*Data records*:
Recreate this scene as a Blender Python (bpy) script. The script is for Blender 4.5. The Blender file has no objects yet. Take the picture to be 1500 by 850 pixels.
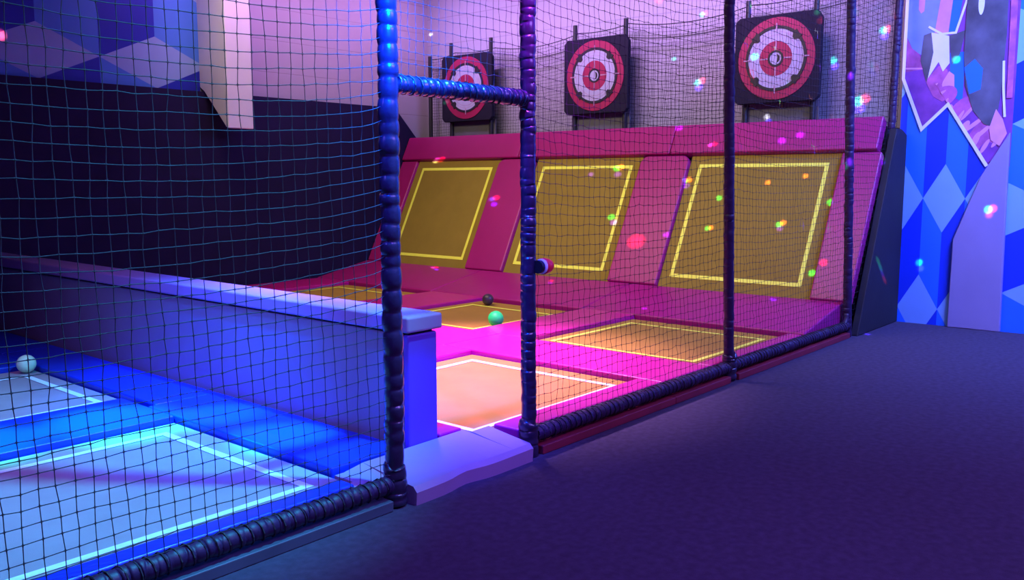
import bpy, math, random
from mathutils import Vector, Matrix
random.seed(7)
scene = bpy.context.scene
COL = scene.collection
sin, cos, pi = math.sin, math.cos, math.pi

# ------------------------------------------------------------------ materials
def mat(name, col, rough=0.6, noise=0.0, nscale=8.0, bump=0.0, bscale=40.0, spec=0.4, coat=0.0, dark=0.0):
    m = bpy.data.materials.new(name); m.use_nodes = True
    nt = m.node_tree; N = nt.nodes; L = nt.links
    b = N['Principled BSDF']
    b.inputs['Base Color'].default_value = (*col, 1)
    b.inputs['Roughness'].default_value = rough
    b.inputs['Specular IOR Level'].default_value = spec
    b.inputs['Coat Weight'].default_value = coat
    b.inputs['Coat Roughness'].default_value = 0.2
    tc = N.new('ShaderNodeTexCoord')
    if noise > 0:
        n = N.new('ShaderNodeTexNoise'); n.inputs['Scale'].default_value = nscale; n.inputs['Detail'].default_value = 5
        L.new(tc.outputs['Object'], n.inputs['Vector'])
        r = N.new('ShaderNodeValToRGB')
        r.color_ramp.elements[0].position = 0.3; r.color_ramp.elements[1].position = 0.7
        r.color_ramp.elements[0].color = (*[max(0, c*(1-noise)) for c in col], 1)
        r.color_ramp.elements[1].color = (*[min(1, c*(1+noise)) for c in col], 1)
        L.new(n.outputs['Fac'], r.inputs['Fac']); L.new(r.outputs['Color'], b.inputs['Base Color'])
    if bump > 0:
        n2 = N.new('ShaderNodeTexNoise'); n2.inputs['Scale'].default_value = bscale; n2.inputs['Detail'].default_value = 3
        L.new(tc.outputs['Object'], n2.inputs['Vector'])
        bp = N.new('ShaderNodeBump'); bp.inputs['Strength'].default_value = bump; bp.inputs['Distance'].default_value = 0.01
        L.new(n2.outputs['Fac'], bp.inputs['Height']); L.new(bp.outputs['Normal'], b.inputs['Normal'])
    return m

def mat_block(name, col, rot, bw=0.4, rh=0.2, mortar=0.010, dark=0.80):
    m = mat(name, col, 0.75)
    nt = m.node_tree; N = nt.nodes; L = nt.links; b = N['Principled BSDF']
    tc = N.new('ShaderNodeTexCoord'); mp = N.new('ShaderNodeMapping'); mp.inputs['Rotation'].default_value = rot
    br = N.new('ShaderNodeTexBrick')
    br.inputs['Color1'].default_value = (*col, 1); br.inputs['Color2'].default_value = (*[c*.93 for c in col], 1)
    br.inputs['Mortar'].default_value = (*[c*dark for c in col], 1)
    br.inputs['Scale'].default_value = 1; br.inputs['Brick Width'].default_value = bw; br.inputs['Row Height'].default_value = rh
    br.inputs['Mortar Size'].default_value = mortar; br.inputs['Mortar Smooth'].default_value = 0.4
    L.new(tc.outputs['Object'], mp.inputs['Vector']); L.new(mp.outputs['Vector'], br.inputs['Vector'])
    L.new(br.outputs['Color'], b.inputs['Base Color'])
    bp = N.new('ShaderNodeBump'); bp.inputs['Strength'].default_value = 0.4; bp.inputs['Distance'].default_value = 0.01; bp.invert = True
    L.new(br.outputs['Fac'], bp.inputs['Height']); L.new(bp.outputs['Normal'], b.inputs['Normal'])
    return m

M = {}
M['carpet'] = mat('speckled_carpet', (.060, .046, .076), .95, .16, 25, .12, 200, .1)
M['black_pad'] = mat('black_wall_vinyl', (.011, .0065, .038), .7, .15, 3, .1, 20, .2)
M['wall'] = mat_block('painted_blockwork', (.34, .33, .35), (pi/2, 0, pi/2))
M['board_wall'] = mat_block('painted_boarding', (.36, .33, .33), (pi/2, 0, 0), 3.0, .42, .008, .8)
M['plain_wall'] = mat('painted_plaster', (.34, .33, .34), .7, .05, 2)
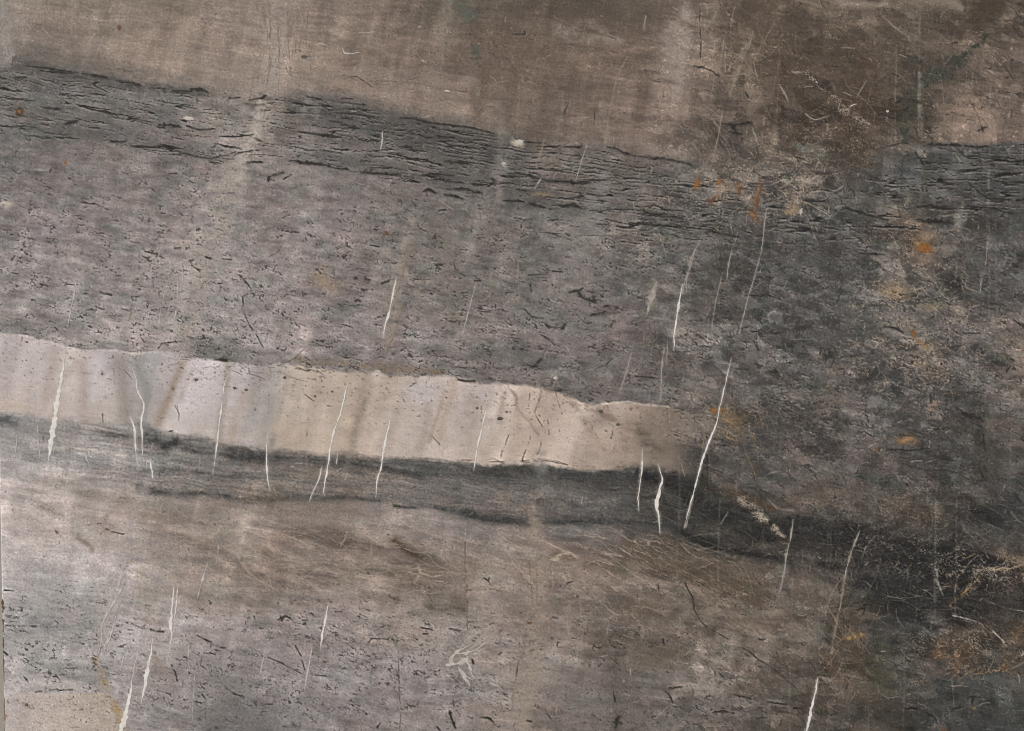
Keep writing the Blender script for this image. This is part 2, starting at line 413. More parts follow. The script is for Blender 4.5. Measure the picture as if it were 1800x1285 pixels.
# ---- dark upper part of the middle bed
DK = (76, 74, 71)
for pts, al in [([(60, 118, 8), (160, 136, 9), (260, 155, 9), (370, 166, 6)], .55), ([(520, 185, 18), (640, 205, 24), (740, 232, 26), (840, 250, 24), (900, 275, 22)], .62),
                ([(560, 275, 12), (660, 292, 13), (760, 310, 14), (860, 322, 14), (960, 345, 14)], .42), ([(720, 250, 20), (800, 268, 20), (860, 280, 20)], .5),
                ([(880, 360, 14), (1000, 362, 14), (1100, 370, 14), (1200, 385, 14), (1300, 405, 12)], .45), ([(1080, 300, 14), (1180, 320, 16), (1280, 380, 16), (1400, 400, 20)], .3),
                ([(1640, 290, 18), (1720, 320, 24), (1800, 330, 30)], .45), ([(1600, 372, 12), (1680, 385, 14), (1800, 395, 20)], .45), ([(1490, 365, 12), (1580, 400, 10)], .45),
                ([(100, 225, 12), (250, 250, 14), (380, 280, 10)], .3)]:
    stroke(pts, DK, al, 12, .9)
blob(1735, 395, 40, 22, (62, 58, 54), .6, 0.05, 10, 2)
# pale fault line across the middle bed near x = 900
stroke([(880, 230, 6), (912, 250, 7), (890, 280, 7), (882, 320, 7), (880, 400, 8)], (120, 116, 111), .55, 8, .8)
for x0, y0, x1, y1, w, c, al in [
        (730, 400, 690, 540, 7, (136, 127, 119), .5), (700, 540, 680, 610, 5, (142, 132, 122), .6), (740, 490, 730, 530, 4, (140, 130, 118), .5),
        (420, 300, 405, 350, 4, (158, 146, 134), .5), (790, 430, 800, 560, 20, (114, 106, 96), .4), (1060, 350, 1040, 500, 24, (124, 120, 116), .35),
        (1148, 490, 1135, 550, 5, (128, 122, 112), .7), (560, 480, 590, 500, 12, (142, 126, 110), .5), (1130, 600, 1190, 640, 14, (98, 88, 78), .4),
        (300, 470, 290, 560, 14, (146, 138, 132), .4), (950, 540, 1000, 600, 24, (124, 118, 115), .4), (1700, 540, 1800, 640, 26, (120, 110, 102), .4),
        (1790, 600, 1800, 690, 20, (134, 121, 110), .5), (1470, 640, 1450, 720, 22, (112, 102, 94), .5), (1240, 440, 1300, 560, 18, (86, 80, 72), .35)]:
    stroke([(x0, y0, w), (x1, y1, w)], c, al, 12, .9)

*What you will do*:
Drop the images and quote the entries word for word.

*The completed task*:
Recreate this scene as a Blender Python (bpy) script. The script is for Blender 4.5. The Blender file has no objects yet. Take the picture to be 1500 by 850 pixels.
import bpy, math, random
from mathutils import Vector, Matrix
random.seed(7)
scene = bpy.context.scene
COL = scene.collection
sin, cos, pi = math.sin, math.cos, math.pi

# ------------------------------------------------------------------ materials
def mat(name, col, rough=0.6, noise=0.0, nscale=8.0, bump=0.0, bscale=40.0, spec=0.4, coat=0.0, dark=0.0):
    m = bpy.data.materials.new(name); m.use_nodes = True
    nt = m.node_tree; N = nt.nodes; L = nt.links
    b = N['Principled BSDF']
    b.inputs['Base Color'].default_value = (*col, 1)
    b.inputs['Roughness'].default_value = rough
    b.inputs['Specular IOR Level'].default_value = spec
    b.inputs['Coat Weight'].default_value = coat
    b.inputs['Coat Roughness'].default_value = 0.2
    tc = N.new('ShaderNodeTexCoord')
    if noise > 0:
        n = N.new('ShaderNodeTexNoise'); n.inputs['Scale'].default_value = nscale; n.inputs['Detail'].default_value = 5
        L.new(tc.outputs['Object'], n.inputs['Vector'])
        r = N.new('ShaderNodeValToRGB')
        r.color_ramp.elements[0].position = 0.3; r.color_ramp.elements[1].position = 0.7
        r.color_ramp.elements[0].color = (*[max(0, c*(1-noise)) for c in col], 1)
        r.color_ramp.elements[1].color = (*[min(1, c*(1+noise)) for c in col], 1)
        L.new(n.outputs['Fac'], r.inputs['Fac']); L.new(r.outputs['Color'], b.inputs['Base Color'])
    if bump > 0:
        n2 = N.new('ShaderNodeTexNoise'); n2.inputs['Scale'].default_value = bscale; n2.inputs['Detail'].default_value = 3
        L.new(tc.outputs['Object'], n2.inputs['Vector'])
        bp = N.new('ShaderNodeBump'); bp.inputs['Strength'].default_value = bump; bp.inputs['Distance'].default_value = 0.01
        L.new(n2.outputs['Fac'], bp.inputs['Height']); L.new(bp.outputs['Normal'], b.inputs['Normal'])
    return m

def mat_block(name, col, rot, bw=0.4, rh=0.2, mortar=0.010, dark=0.80):
    m = mat(name, col, 0.75)
    nt = m.node_tree; N = nt.nodes; L = nt.links; b = N['Principled BSDF']
    tc = N.new('ShaderNodeTexCoord'); mp = N.new('ShaderNodeMapping'); mp.inputs['Rotation'].default_value = rot
    br = N.new('ShaderNodeTexBrick')
    br.inputs['Color1'].default_value = (*col, 1); br.inputs['Color2'].default_value = (*[c*.93 for c in col], 1)
    br.inputs['Mortar'].default_value = (*[c*dark for c in col], 1)
    br.inputs['Scale'].default_value = 1; br.inputs['Brick Width'].default_value = bw; br.inputs['Row Height'].default_value = rh
    br.inputs['Mortar Size'].default_value = mortar; br.inputs['Mortar Smooth'].default_value = 0.4
    L.new(tc.outputs['Object'], mp.inputs['Vector']); L.new(mp.outputs['Vector'], br.inputs['Vector'])
    L.new(br.outputs['Color'], b.inputs['Base Color'])
    bp = N.new('ShaderNodeBump'); bp.inputs['Strength'].default_value = 0.4; bp.inputs['Distance'].default_value = 0.01; bp.invert = True
    L.new(br.outputs['Fac'], bp.inputs['Height']); L.new(bp.outputs['Normal'], b.inputs['Normal'])
    return m

M = {}
M['carpet'] = mat('speckled_carpet', (.060, .046, .076), .95, .16, 25, .12, 200, .1)
M['black_pad'] = mat('black_wall_vinyl', (.011, .0065, .038), .7, .15, 3, .1, 20, .2)
M['wall'] = mat_block('painted_blockwork', (.34, .33, .35), (pi/2, 0, pi/2))
M['board_wall'] = mat_block('painted_boarding', (.36, .33, .33), (pi/2, 0, 0), 3.0, .42, .008, .8)
M['plain_wall'] = mat('painted_plaster', (.34, .33, .34), .7, .05, 2)
Keep writing the Blender script for this image. This is part 2, starting at line 413. More parts follow. The script is for Blender 4.5. Measure the picture as if it were 1800x1285 pixels.
# ---- dark upper part of the middle bed
DK = (76, 74, 71)
for pts, al in [([(60, 118, 8), (160, 136, 9), (260, 155, 9), (370, 166, 6)], .55), ([(520, 185, 18), (640, 205, 24), (740, 232, 26), (840, 250, 24), (900, 275, 22)], .62),
                ([(560, 275, 12), (660, 292, 13), (760, 310, 14), (860, 322, 14), (960, 345, 14)], .42), ([(720, 250, 20), (800, 268, 20), (860, 280, 20)], .5),
                ([(880, 360, 14), (1000, 362, 14), (1100, 370, 14), (1200, 385, 14), (1300, 405, 12)], .45), ([(1080, 300, 14), (1180, 320, 16), (1280, 380, 16), (1400, 400, 20)], .3),
                ([(1640, 290, 18), (1720, 320, 24), (1800, 330, 30)], .45), ([(1600, 372, 12), (1680, 385, 14), (1800, 395, 20)], .45), ([(1490, 365, 12), (1580, 400, 10)], .45),
                ([(100, 225, 12), (250, 250, 14), (380, 280, 10)], .3)]:
    stroke(pts, DK, al, 12, .9)
blob(1735, 395, 40, 22, (62, 58, 54), .6, 0.05, 10, 2)
# pale fault line across the middle bed near x = 900
stroke([(880, 230, 6), (912, 250, 7), (890, 280, 7), (882, 320, 7), (880, 400, 8)], (120, 116, 111), .55, 8, .8)
for x0, y0, x1, y1, w, c, al in [
        (730, 400, 690, 540, 7, (136, 127, 119), .5), (700, 540, 680, 610, 5, (142, 132, 122), .6), (740, 490, 730, 530, 4, (140, 130, 118), .5),
        (420, 300, 405, 350, 4, (158, 146, 134), .5), (790, 430, 800, 560, 20, (114, 106, 96), .4), (1060, 350, 1040, 500, 24, (124, 120, 116), .35),
        (1148, 490, 1135, 550, 5, (128, 122, 112), .7), (560, 480, 590, 500, 12, (142, 126, 110), .5), (1130, 600, 1190, 640, 14, (98, 88, 78), .4),
        (300, 470, 290, 560, 14, (146, 138, 132), .4), (950, 540, 1000, 600, 24, (124, 118, 115), .4), (1700, 540, 1800, 640, 26, (120, 110, 102), .4),
        (1790, 600, 1800, 690, 20, (134, 121, 110), .5), (1470, 640, 1450, 720, 22, (112, 102, 94), .5), (1240, 440, 1300, 560, 18, (86, 80, 72), .35)]:
    stroke([(x0, y0, w), (x1, y1, w)], c, al, 12, .9)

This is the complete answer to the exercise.